Home: Bathtub
Bathtub Remote   (+2)  [vote for, against]
No movement necessary

Bathtubs, the ones I'm used to, all have the controls at the same end as your feet. Can't put your head at the correct end without hitting the spout or controls. The usual method of adding hot water is to attempt to twist the knob with your foot, this sometimes works, but I usually end up not being able to turn the knob off --- drip, drip, drip. A remote is needed, with simple settings to add hot or cold water, and perhaps activate the drain valve to dump some water. Either a wireless device, waterproof of course, or simply an alternate set of knobs closer to the other end of the tub.

Until the final creation of the Bathtub Reheater this simple device can turn the tab into the fully relaxing experience it should be. Remotes for hot tubs and spas are plentiful, but have yet to see one for the stanard tub.
-- rbl, Nov 10 2002

Tragically misguided attempt to control water level by leading a horse to water while sitting in it http://home.att.net...S/LeRoy_Bathtub.jpg
[General Washington, Oct 04 2004]

is there some sort of law against sitting at the tap end of the bath? rbl has obviously never taken the share a bath - save water propaganda to heart.

sp. red pen - standard.
-- po, Nov 10 2002

You've never heard of the Stanard (tm) Tub?
-- yamahito, Nov 10 2002

Put the taps at the side, halfway between either end, so two can relax without having taps in the back of the head and either of you can reach the taps with little or no stretching.
-- horripilation, Nov 11 2002

You've got male!
-- thumbwax, Nov 11 2002

This is a problem I have noted when adding more hot water, how do you prevent an over full bath?; Set up the remote controlled plug so it's a heat filter. It only lets out water below a certain temperature. For energy savings this water could be routed to an extra tank in your boiler for reheating and returned to your bath.
-- Zircon, Nov 11 2002

<bangs on door> [zircon] what *are* you doing in there, its been an hour at least.
-- po, Nov 11 2002

[po] It's hard work being the captain of a space-ark. <splashing sounds> Now where's my rubber duck.
-- Zircon, Nov 11 2002

I think Zircon is onto something.

The bath should maintain a constant temperature - a thermostat will ensure that hot water is added as appropriate, and overflow will be prevented by a corresponding automatic plug letting water out when necessary.
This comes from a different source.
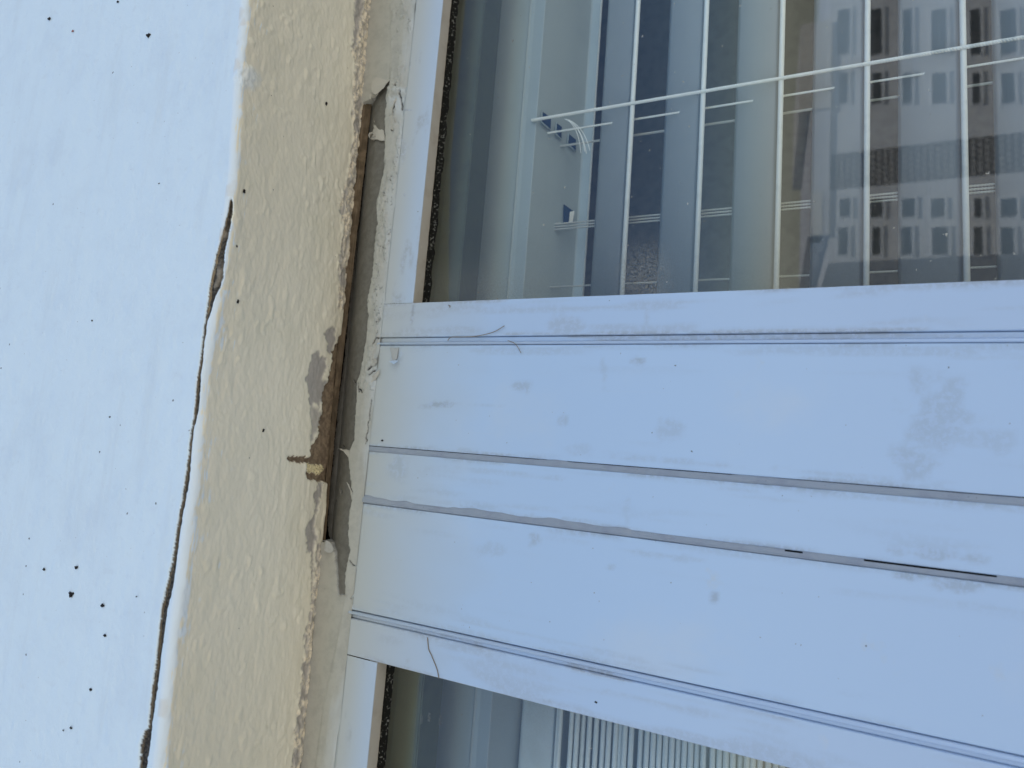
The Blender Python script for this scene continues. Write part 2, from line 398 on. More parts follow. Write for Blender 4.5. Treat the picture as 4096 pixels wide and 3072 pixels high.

You wouldn't even need a remote control then.
-- whimsickle, Nov 11 2002

You just recirculate the water though a low wattage heater/filter system; suck cool water out through one nozzle, and re-inject it through another. Large diameter nozzles to give a high mass flow rate with minimal turbulence. Saves energy, saves water.
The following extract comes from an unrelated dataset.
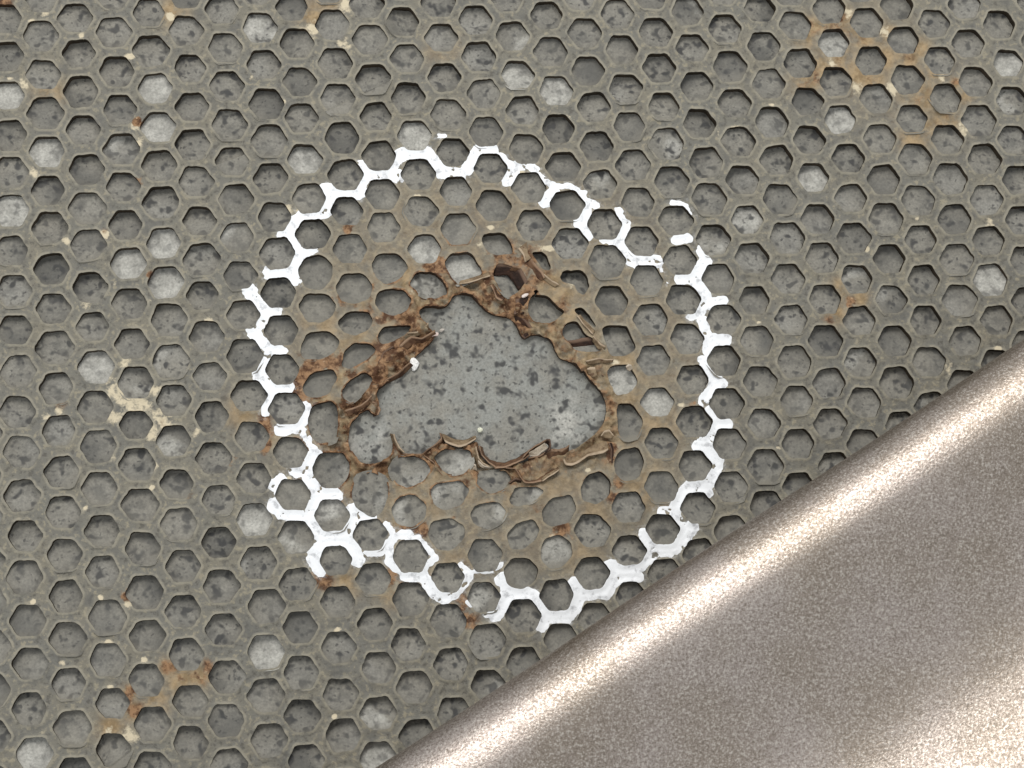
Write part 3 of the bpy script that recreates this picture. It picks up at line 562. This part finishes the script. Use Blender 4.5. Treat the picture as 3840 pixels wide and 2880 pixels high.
for k, cc in enumerate(cells):
    c0 = cc['poly'].mean(0); dist = np.hypot(*(pale_at-c0).T); m = dist.argmin()
    ps = pale_s[m] if dist[m] < .5 else max(0, rng.normal(-.05, .14))
    st = [l for l in step_l if np.hypot(*(l.mean(0)-c0)) < .45]
    nr, na = (16, 60) if st else (5, 24)
    ring = resample(cc['poly'], na) - c0
    dep = DEPTH + np.clip(rng.normal(0, .035), -.08, .06)
    if inside(np.array([c0[0]]), np.array([c0[1]]), shallow)[0]: dep = .07 + .05*rng.random()
    if cc['bent'] and c0[1] > to_plane([(1800,1250)])[0,1]-.2 and c0[0] > to_plane([(1700,1250)])[0,0]: dep = .27
    rad = np.linspace(0, 1.13, nr+1)[1:]
    V = [np.zeros((1,2))] + [ring*r for r in rad]; V = np.concatenate(V); rr = np.r_[0, np.repeat(rad, na)]
    tilt = rng.normal(0, .035, 2); px_, py_ = (V+c0).T
    zz = -dep + V@tilt + .030*fbm(px_, py_, 1.6, 6, 2) + .03*rr**4*rng.random()
    ang = rng.normal(-math.pi/2, .45); low_ = (V@[math.cos(ang), math.sin(ang)])/(np.hypot(*ring.T).mean())
    men = np.clip((low_+.55)/1.6, 0, 1)**1.3*(dep-.01)*(rng.random() < .93)*rng.uniform(.7, 1)
    zz += men
    if st:
        a_, b_ = st[0]; e = (b_-a_)/np.linalg.norm(b_-a_); sdl = (px_-a_[0])*e[1] - (py_-a_[1])*e[0]
        t_ = np.clip((sdl+.012)/.03, 0, 1); zz = zz*(1-t_) + (-.055 + .5*(zz+dep))*t_
    T_ = [(0, 1+i, 1+(i+1) % na) for i in range(na)]
    for r in range(nr-1):
        b0 = 1+r*na; b1 = b0+na
        for i in range(na): j = (i+1) % na; T_ += [(b0+i, b1+i, b1+j), (b0+i, b1+j, b0+j)]
    T_ = np.array(T_); side = rng.normal(0, .9, 2)
    rs = np.clip((zz+.10)/.05, 0, 1)*.3 if st else 0
    at = dict(pale=ps + (V@side)*(.5 if ps > .2 else .12), spots=np.full(len(V), np.clip(rng.normal(.8, .2), .2, 1)), dirt=np.clip((rr-.78)*2.2, 0, .6)*rng.random() + (.35*rng.random() if cc['bent'] else 0) + rs + np.clip(men/dep*1.4-.5, 0, 1)*.9)
    at['bare'] = np.zeros(len(V)); at['tone'] = rng.normal(0, .34) + V@rng.normal(0, .7, 2)
    if ps > .55: at['tone'] = np.abs(at['tone']); at['dirt'] = at['dirt']*.35; at['spots'] = at['spots']*.55; at['pale'] = at['pale']*.5 + ps*.5 + .12
    if k in single:
        build('cell_infill', np.c_[V, zz], T_, MAT_FILL, panel, at, loc=(c0[0], c0[1], 0))
    else:
        rest_v.append(np.c_[V+c0, zz]); rest_t.append(T_+off); rest_a.append(at); off += len(V)
o = build('cell_infill', np.concatenate(rest_v), np.concatenate(rest_t), MAT_FILL, panel, {k: np.concatenate([a[k] for a in rest_a]) for k in ('pale','spots','dirt','bare','tone')})
o['kind'] = 'stuff'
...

If the filter is efficient then the bath can be shared either concurrently or sequentially. <Thinks> Must make filter self-regenerating/backwashing/auto-flushing, do not want job of cleaning filter once a month, Eeeeeewwww...... </thinks>

NB I have showers, not baths, much more hygenic.
-- 8th of 7, Nov 11 2002

In a fairly roundabout way I think we've just arrived at the concept by which heated swimming pools work.

I think the idea of remote control taps is a good'un too though, if just for the servo controlled taps wirring away on their own. I love remote control housing. You could link this in to your home control system. A bit like what rods was saying.
-- Zircon, Nov 11 2002

Zircon's idea was, in fact, the Design Tech project of one of my GCSE contemporaries. I don't think he ever got it to work, though.
-- yamahito, Nov 11 2002

I had a bathtub in Japan with a very remote control. . . in the kitchen. You told it what temperature you wanted the water at, and it filled it up, and stopped when it reached the optimal depth. Very cool, or hot, depending on your taste. . .
-- esperance, Mar 08 2007

Forget the remote, how about voice activated, or no... Clapping activated. One clap hot, two claps cold - or was it the other way around? Yeeooow!